Spread = Yield (-) [ Total Int. paid / Avg Borrowings for the year ]

Spread = 9.5% (-) [ 6.4 / 80 ]
Spread = 9.5% (-) 8%
Spread = 1.5%

So, if you see carefully, the only difference between Spreads and NIM’s is the last part of the equation (As highlighted in Bold below). Also note that this equation is deducted from the Yield to arrive at the NIM’s or Spreads.

[ Total Int Paid / Avg. Int Earning Assets ] Vs [ Total Int. paid / Avg Borrowings for year ]

[ 6.4 / 100 ] Vs [ 6.4 / 80 ]

Even in the above equation, Numerator (Total Int Paid) is the same, hence the only difference will be the Avg Int. Earning Assets Vs Avg Borrowings.

Rs 100 (Avg Int Earning Assets) Vs Rs 80 (Avg Borrowing).

NIM’s = 3.1% Spreads = 1.5%

So, When Avg Int. Earning Assets are > Avg Borrowings - We will get Higher NIM’s than Spreads &
When Avg Int. Earning Assets < Avg Borrowings - We will get higher Spreads than NIM

Now coming to your Point on Why HDFC has higher NIM’s Compared to PNB Housing, inspite of similar spreads.

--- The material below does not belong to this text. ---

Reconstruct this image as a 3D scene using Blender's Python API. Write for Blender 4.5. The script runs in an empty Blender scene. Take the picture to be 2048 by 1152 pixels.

NIM’s = Yields (-) [ Int Paid / Avg Int. Earning Assets ]

When can NIM’s of one company be higher than the other.

3 possibilities -

1st When Yields are higher than it’s peer
2nd When Absolute Int paid is lower (which depends on the rate of borrowings) than it’s peer
3rd When Avg. Int. Earning Assets are higher than it’s peer.

This is a homework for you and other community members to get these figures.


difference between NIM and Interest Spreads

(himan02) #486

It seems Mutual Fund houses are taking good use of fall in PNB housing share prices. Huge increase in Mutual fund holdings from period Feb 2018 to May 2018.

Sector No. of Funds No.of Shares No.of Shares No.of Shares No.of Shares
May-18|Apr-18 Mar-18|Feb-18
Financials 34 14,837,042 10,741,376 10,539,662 10,389,987


discl: invested and looking to add more

(Ar) #487

Great explanation ronak. I was looking at nim’s and roa data for various hfc’s and comparing to pnb housing, so basically while pnb’s spreads have been similar to other hfc’s their nim’s have been consistently lower resulting in lower roa’s (apart from other factor’s like high cost to income)

So bascially I guess one can say that better capitalization of other hfc’s that is lower leverage resulting in relatively higher avg interest assets to brrowings vs pnb has partly led to higher roa’s. In way other hfc’s use more capital to fund their growth vs borrowings compared to pnb which pnb didnt/couldnt do as they wanted to always grow fast

Would you guys agree with the above ?


Beautiful bride looking for groom version 2.

Hope and trust this will be a smooth affair.

(nikhil) #489

A query. Will there be open offer in this case as both pnb and Carlyle wants to sell? In that case both pnb and Carlyle may sell 50% stake and acquirer will have to make open offer for 26% thereby controlling 75%+. The cost of acquisition may increase to that extent.


It might as well lose its PNB identity. The new owner will have to be one with an existing bankng or HFC arm, if not will have to create a new identity altogether. The PNB name is widely known with instant brand recall.